Bode Plot Construction and Interpretation

Bode plots are the primary tool engineers use to visualize and analyze the frequency response of a system—how it reacts to different input frequencies. By graphing magnitude and phase shift on a logarithmic scale, these plots transform complex dynamic behavior into a series of easy-to-draw straight-line approximations, making them indispensable for designing stable control systems, filters, and amplifiers. Mastering their construction and interpretation allows you to predict system performance, identify stability margins, and tailor a system's behavior to meet specific requirements.

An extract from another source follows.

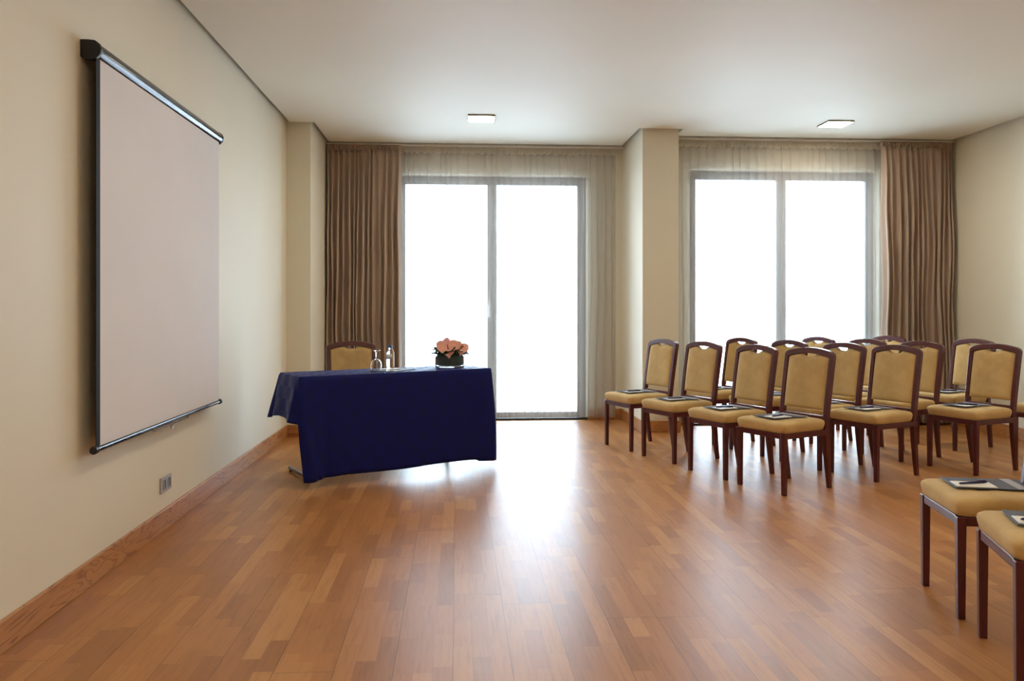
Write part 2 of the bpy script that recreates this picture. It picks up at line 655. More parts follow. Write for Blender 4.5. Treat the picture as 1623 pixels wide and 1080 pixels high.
def window(name, x0, x1, yw, handle_side):
    root = empty(name, ((x0 + x1) / 2, yw + 0.16, 0))
    struct(root)
    c = (x0 + x1) / 2
    hw = (x1 - x0) / 2
    b = bmesh.new()
    frame_ring(b, -hw, hw, 0.0, WTOP, 0.045, -0.035, 0.035, 0.02)
    obj('window_frame', b, M['alu'], root, bevel=0.003)
    for s, (a, d) in enumerate(((-hw + 0.045, -0.002), (0.002, hw - 0.045))):
        b = bmesh.new()
        frame_ring(b, a, d, 0.02, WTOP - 0.045, 0.050, -0.055, 0.0, 0.052)
        sash = obj('sash', b, M['alu'], root, bevel=0.004)
        obj('pane', boxm(a + 0.045, d - 0.045, -0.03, -0.022, 0.065, WTOP - 0.09), M['pane'], sash)
        if s == handle_side:
            hx = -0.028 if s == 0 else 0.028
            b = bmesh.new()
            box(b, hx - 0.014, hx + 0.014, -0.066, -0.054, 1.13, 1.30)
            tube(b, [(hx, -0.06, 1.25), (hx, -0.10, 1.25), (hx - 0.004, -0.108, 1.24), (hx - 0.006, -0.108, 1.12)], 0.009, 8)
            obj('handle', b, M['chrome'] if s == 0 else M['black'], sash, smooth='auto')
    obj('meeting_stile', boxm(-0.018, 0.018, -0.062, -0.0555, 0.03, WTOP - 0.05), M['alu'], root, bevel=0.002)
    obj('window_sill', boxm(-hw, hw, -0.18, -0.036, 0.0, 0.022), M['sill'], root, bevel=0.003)
    return root


window('window_1', W1[0], W1[1], B1_Y, 0)
window('window_2', W2[0], W2[1], B2_Y, 1)

# ------------------------------------------------------------------ curtains


def cloth_strip(x0, x1, z0, z1, foldw, amp, seed, nz=36, per=9, topamp=0.35, sway=0.3, flare=0.0, power=0.8):
    """a hanging cloth of uneven vertical folds, local coordinates, room side is -Y"""
    rnd = random.Random(seed)
    edges = [x0]
    while edges[-1] < x1 - foldw * 0.6:
        edges.append(edges[-1] + foldw * rnd.uniform(0.55, 1.5))
    k = (x1 - x0) / (edges[-1] - x0)
    edges = [x0 + (e - x0) * k for e in edges]
    amps = [amp * rnd.uniform(0.55, 1.25) for _ in edges]
    lean = [rnd.uniform(-1, 1) for _ in edges]
    bm = bmesh.new()
    rows = []
    for j in range(nz + 1):
        t = j / nz
        z = z1 + (z0 - z1) * t
        row = []
        grow = topamp + (1 - topamp) * min(1, t * 3.2) ** 0.8
        for i in range(len(edges) - 1):
            e0, e1 = edges[i], edges[i + 1]
            for q in range(per):
                f = q / per
                ph = f * 2 * PI
                a = amps[i] * (1 - f) + amps[i + 1] * f
                y = -a * grow * (0.5 - 0.5 * math.cos(ph)) ** (power if q else 1)
                x = e0 + (e1 - e0) * f
                x += sway * (e1 - e0) * math.sin(ph) * 0.42 * grow * (0.6 + 0.4 * lean[i])
                x += 0.012 * lean[i] * math.sin(t * 5 + lean[i] * 9) * grow
                nz_ = noise.noise(Vector((x * 6, z * 0.9, seed)))
                y -= abs(nz_) * amp * 0.55 * grow
                x += noise.noise(Vector((x * 3, z * 1.1, seed + 9))) * 0.02 * grow
                x = x + (x - (x0 + x1) / 2) * flare * t
                row.append(bm.verts.new((x, y, z)))
        row.append(bm.verts.new((x1 + (x1 - x0) / 2 * flare * t, 0, z)))
        rows.append(row)
    for a, b in zip(rows, rows[1:]):
        for i in range(len(a) - 1):
            bm.faces.new([a[i], a[i + 1], b[i + 1], b[i]])
    return bm


def drape(x0, x1, y, seed, label):
    root = empty('curtain', ((x0 + x1) / 2, y, 0))
    tag(root, label, 'curtain', 'brown drapes beside the windows')
    h = (x1 - x0) / 2
    o = obj('drape_cloth', cloth_strip(-h, h, 0.03, 2.90, 0.058, 0.088, seed, per=10, topamp=0.5, sway=1.0, nz=44, power=0.6), M['drape'], root, smooth=True)
    md = o.modifiers.new('cloth_thickness', 'SOLIDIFY'); md.thickness = 0.003
    o = obj('heading', cloth_strip(-h, h, 2.895, 2.955, 0.03, 0.03, seed + 50, nz=4, per=8, topamp=0.9, sway=0.3), M['drape'], root, smooth=True)
    md = o.modifiers.new('cloth_thickness', 'SOLIDIFY'); md.thickness = 0.006
    return root


def sheer(x0, x1, y, seed, label):
    root = empty('sheer_curtain', ((x0 + x1) / 2, y, 0))
    tag(root, label, 'curtain', 'sheer curtains over the windows')
    h = (x1 - x0) / 2
    obj('voile', cloth_strip(-h, h, 0.035, 2.895, 0.075, 0.036, seed, per=10, topamp=0.5, sway=0.9, nz=40), M['sheer'], root, smooth=True)
    obj('header_tape', cloth_strip(-h, h, 2.885, 2.955, 0.017, 0.012, seed + 70, nz=3, per=6, topamp=1.0, sway=0.2), M['tape'], root, smooth=True)
    return root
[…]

Foundations: The Axes and Decibels

A Bode plot consists of two separate graphs: magnitude and phase, both plotted against frequency. The critical innovation is the use of a logarithmic frequency scale (base 10) on the horizontal axis. This compresses a wide range of frequencies—from very slow to very fast—into a manageable view, allowing you to see behavior across multiple decades (e.g., from 0.1 rad/s to 1000 rad/s).

The magnitude is not plotted linearly but in decibels (dB), a logarithmic unit. For a transfer function $H (s)$ evaluated at frequency $ω$ (where $s = jω$ ), the magnitude in dB is calculated as $20 lo g_{10} ∣ H (jω) ∣$ . This conversion turns multiplication of magnitudes into addition, which is the key to the superposition method used in construction. A magnitude of 1 (or a gain of 0 dB) means the input and output signals have the same amplitude. The phase plot, measured in degrees, shows the time shift between the input and output sinusoids at each frequency.

Deconstructing the Transfer Function: Basic Factors

The power of the asymptotic Bode plot method lies in breaking down any linear time-invariant system's transfer function into a product of fundamental factors. Each factor has a standardized contribution that you can sketch individually. The standard forms are:

Constant Gain ( $K$ ): A pure number. Its magnitude is a constant horizontal line at $20 lo g_{10} ∣ K ∣$ dB. It contributes 0° of phase shift if $K > 0$ , or ±180° if $K < 0$ .
Poles and Zeros at the Origin ( $s$ or $1/ s$ ): A factor of $s$ (a zero at the origin) contributes a magnitude slope of +20 dB/decade and a constant phase of +90°. A factor of $1/ s$ (a pole at the origin) contributes a slope of -20 dB/decade and a phase of -90°.
Simple Real Poles and Zeros ( $1/ (1 + s / ω_{c})$ or $(1 + s / ω_{c})$ ): These are the most common factors. The number $ω_{c}$ is called the corner frequency or break frequency. For a simple pole like $1/ (1 + jω / ω_{c})$ , the asymptotic magnitude plot is 0 dB until $ω = ω_{c}$ , then breaks downward with a slope of -20 dB/decade. The phase plot starts at 0°, transitions through -45° at $ω_{c}$ , and asymptotically approaches -90°. A simple zero $(1 + jω / ω_{c})$ does the opposite: a slope change of +20 dB/decade after $ω_{c}$ , with phase going from 0° to +90°.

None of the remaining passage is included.